-- BEGIN Dataset section --

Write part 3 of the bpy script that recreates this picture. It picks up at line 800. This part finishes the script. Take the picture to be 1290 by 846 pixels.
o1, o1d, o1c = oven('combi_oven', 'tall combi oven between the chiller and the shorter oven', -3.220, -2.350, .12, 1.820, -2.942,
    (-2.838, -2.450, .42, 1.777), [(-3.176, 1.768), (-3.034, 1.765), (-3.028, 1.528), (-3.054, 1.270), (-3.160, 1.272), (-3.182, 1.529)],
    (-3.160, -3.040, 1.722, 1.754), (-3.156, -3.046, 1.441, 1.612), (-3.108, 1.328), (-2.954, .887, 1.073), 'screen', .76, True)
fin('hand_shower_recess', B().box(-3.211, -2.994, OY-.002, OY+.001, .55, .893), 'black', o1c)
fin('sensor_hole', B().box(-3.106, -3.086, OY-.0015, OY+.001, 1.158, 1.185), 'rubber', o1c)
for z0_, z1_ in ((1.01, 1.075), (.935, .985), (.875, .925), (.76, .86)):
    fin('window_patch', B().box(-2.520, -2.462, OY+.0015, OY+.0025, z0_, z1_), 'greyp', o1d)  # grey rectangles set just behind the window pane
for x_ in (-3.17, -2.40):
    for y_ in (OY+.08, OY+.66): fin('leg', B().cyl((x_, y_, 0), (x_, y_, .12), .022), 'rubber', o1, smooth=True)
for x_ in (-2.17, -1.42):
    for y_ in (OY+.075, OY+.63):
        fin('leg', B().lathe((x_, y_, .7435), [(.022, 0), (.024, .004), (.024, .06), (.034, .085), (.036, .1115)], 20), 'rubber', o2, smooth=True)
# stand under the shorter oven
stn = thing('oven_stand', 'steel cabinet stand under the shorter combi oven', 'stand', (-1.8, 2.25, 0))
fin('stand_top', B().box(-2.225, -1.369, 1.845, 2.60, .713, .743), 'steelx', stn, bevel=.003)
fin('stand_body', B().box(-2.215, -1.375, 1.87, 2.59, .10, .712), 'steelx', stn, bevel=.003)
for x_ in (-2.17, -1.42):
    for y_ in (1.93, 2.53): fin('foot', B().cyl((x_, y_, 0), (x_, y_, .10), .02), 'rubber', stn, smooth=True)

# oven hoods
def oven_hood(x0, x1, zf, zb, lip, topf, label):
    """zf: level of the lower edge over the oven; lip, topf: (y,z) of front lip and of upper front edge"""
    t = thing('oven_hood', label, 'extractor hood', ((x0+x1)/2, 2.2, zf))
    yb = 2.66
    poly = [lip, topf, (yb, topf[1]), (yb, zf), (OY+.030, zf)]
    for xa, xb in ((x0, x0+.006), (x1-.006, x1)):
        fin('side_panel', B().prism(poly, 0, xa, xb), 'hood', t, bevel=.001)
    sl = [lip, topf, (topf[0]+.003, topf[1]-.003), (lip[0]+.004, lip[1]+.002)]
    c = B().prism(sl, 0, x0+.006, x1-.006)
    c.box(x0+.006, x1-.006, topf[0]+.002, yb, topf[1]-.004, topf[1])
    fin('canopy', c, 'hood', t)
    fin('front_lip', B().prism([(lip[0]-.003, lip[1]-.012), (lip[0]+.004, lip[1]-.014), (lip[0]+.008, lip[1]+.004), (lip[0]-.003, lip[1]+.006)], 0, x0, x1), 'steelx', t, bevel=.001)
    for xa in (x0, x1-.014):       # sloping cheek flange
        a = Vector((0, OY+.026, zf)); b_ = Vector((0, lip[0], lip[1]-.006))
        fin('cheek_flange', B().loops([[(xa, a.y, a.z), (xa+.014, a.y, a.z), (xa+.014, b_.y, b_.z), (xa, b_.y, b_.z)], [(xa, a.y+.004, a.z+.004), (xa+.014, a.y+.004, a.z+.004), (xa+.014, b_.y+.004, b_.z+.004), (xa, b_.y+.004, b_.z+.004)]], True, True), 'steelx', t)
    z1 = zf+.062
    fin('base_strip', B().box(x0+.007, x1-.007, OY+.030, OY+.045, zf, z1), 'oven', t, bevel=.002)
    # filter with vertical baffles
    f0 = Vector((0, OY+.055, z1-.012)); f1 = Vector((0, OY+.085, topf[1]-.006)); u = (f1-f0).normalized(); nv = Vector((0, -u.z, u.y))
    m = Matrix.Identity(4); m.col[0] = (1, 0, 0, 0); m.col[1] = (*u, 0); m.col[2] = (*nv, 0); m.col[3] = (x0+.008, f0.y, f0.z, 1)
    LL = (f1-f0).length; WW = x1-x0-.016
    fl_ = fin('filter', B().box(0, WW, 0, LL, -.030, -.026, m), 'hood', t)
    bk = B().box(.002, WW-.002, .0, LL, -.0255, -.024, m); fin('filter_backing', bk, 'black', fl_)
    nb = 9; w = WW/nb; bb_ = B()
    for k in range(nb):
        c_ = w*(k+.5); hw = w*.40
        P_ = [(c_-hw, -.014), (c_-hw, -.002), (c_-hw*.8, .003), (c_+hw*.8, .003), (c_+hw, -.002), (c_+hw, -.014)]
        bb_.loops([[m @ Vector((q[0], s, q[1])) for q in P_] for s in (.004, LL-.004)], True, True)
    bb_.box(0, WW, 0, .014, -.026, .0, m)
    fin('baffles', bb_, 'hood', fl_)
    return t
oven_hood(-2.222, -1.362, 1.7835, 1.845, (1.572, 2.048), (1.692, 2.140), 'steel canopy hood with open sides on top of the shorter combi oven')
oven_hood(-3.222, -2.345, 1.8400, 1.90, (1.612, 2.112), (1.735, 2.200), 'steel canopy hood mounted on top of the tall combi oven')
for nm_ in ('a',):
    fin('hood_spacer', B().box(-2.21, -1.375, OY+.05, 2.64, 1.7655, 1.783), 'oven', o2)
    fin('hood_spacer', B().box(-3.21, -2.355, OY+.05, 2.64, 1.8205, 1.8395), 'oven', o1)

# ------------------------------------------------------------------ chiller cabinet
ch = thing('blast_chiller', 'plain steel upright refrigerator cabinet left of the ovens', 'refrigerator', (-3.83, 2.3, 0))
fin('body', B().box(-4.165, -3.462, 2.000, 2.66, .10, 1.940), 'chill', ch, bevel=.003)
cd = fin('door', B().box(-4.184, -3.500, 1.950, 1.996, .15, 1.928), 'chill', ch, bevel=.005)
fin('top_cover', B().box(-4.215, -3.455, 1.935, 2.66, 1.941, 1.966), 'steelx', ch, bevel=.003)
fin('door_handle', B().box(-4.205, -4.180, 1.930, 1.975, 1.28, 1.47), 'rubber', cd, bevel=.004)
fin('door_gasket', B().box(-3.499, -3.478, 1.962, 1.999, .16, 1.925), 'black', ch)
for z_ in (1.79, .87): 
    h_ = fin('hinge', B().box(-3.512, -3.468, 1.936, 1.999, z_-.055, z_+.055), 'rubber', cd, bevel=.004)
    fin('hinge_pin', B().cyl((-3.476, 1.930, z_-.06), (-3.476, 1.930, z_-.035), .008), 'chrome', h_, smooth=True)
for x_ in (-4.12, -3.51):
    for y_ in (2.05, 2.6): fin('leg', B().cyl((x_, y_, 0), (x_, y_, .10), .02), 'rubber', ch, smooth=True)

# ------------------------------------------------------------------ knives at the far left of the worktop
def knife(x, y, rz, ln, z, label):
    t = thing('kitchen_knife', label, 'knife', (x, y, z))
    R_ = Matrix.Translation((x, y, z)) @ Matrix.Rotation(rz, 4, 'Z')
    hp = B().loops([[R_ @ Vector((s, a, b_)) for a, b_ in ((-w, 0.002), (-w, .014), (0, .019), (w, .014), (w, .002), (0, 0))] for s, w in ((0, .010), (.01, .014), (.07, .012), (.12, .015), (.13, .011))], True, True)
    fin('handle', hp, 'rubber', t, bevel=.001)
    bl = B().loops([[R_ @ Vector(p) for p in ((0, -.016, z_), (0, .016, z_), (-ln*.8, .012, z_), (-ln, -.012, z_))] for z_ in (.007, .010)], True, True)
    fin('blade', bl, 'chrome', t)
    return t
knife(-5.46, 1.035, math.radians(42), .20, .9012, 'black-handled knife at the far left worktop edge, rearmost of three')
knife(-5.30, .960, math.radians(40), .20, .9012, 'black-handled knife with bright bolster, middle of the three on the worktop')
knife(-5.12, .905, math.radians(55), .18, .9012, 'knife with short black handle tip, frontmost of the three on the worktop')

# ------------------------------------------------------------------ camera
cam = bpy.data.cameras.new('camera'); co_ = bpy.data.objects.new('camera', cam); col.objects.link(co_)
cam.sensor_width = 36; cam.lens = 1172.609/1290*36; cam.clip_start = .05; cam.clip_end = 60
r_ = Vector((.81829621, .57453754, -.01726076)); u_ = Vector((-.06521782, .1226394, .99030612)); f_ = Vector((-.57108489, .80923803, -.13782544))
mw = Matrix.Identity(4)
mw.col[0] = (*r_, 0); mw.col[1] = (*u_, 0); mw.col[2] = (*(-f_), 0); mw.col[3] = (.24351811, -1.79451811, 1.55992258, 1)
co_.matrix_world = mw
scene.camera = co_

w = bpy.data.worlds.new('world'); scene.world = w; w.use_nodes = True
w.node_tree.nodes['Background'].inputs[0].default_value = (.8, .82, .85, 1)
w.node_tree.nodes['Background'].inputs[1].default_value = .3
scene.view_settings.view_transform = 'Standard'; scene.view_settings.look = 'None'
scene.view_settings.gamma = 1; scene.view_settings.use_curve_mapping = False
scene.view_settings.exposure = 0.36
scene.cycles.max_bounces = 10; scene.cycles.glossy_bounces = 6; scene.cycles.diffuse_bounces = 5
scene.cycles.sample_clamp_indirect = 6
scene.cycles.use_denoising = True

-- END Dataset section --

## Exercise requirements:
Your task is to output exactly the lines from the one with "c = B().prism(sl, 0, x0+.006, x1-.006)" through the one with "c.box(x0+.006, x1-.006, topf[0]+.002, yb, topf[1]-.004, topf[1])", counting both ends.

## Reply to the task:
    c = B().prism(sl, 0, x0+.006, x1-.006)
    c.box(x0+.006, x1-.006, topf[0]+.002, yb, topf[1]-.004, topf[1])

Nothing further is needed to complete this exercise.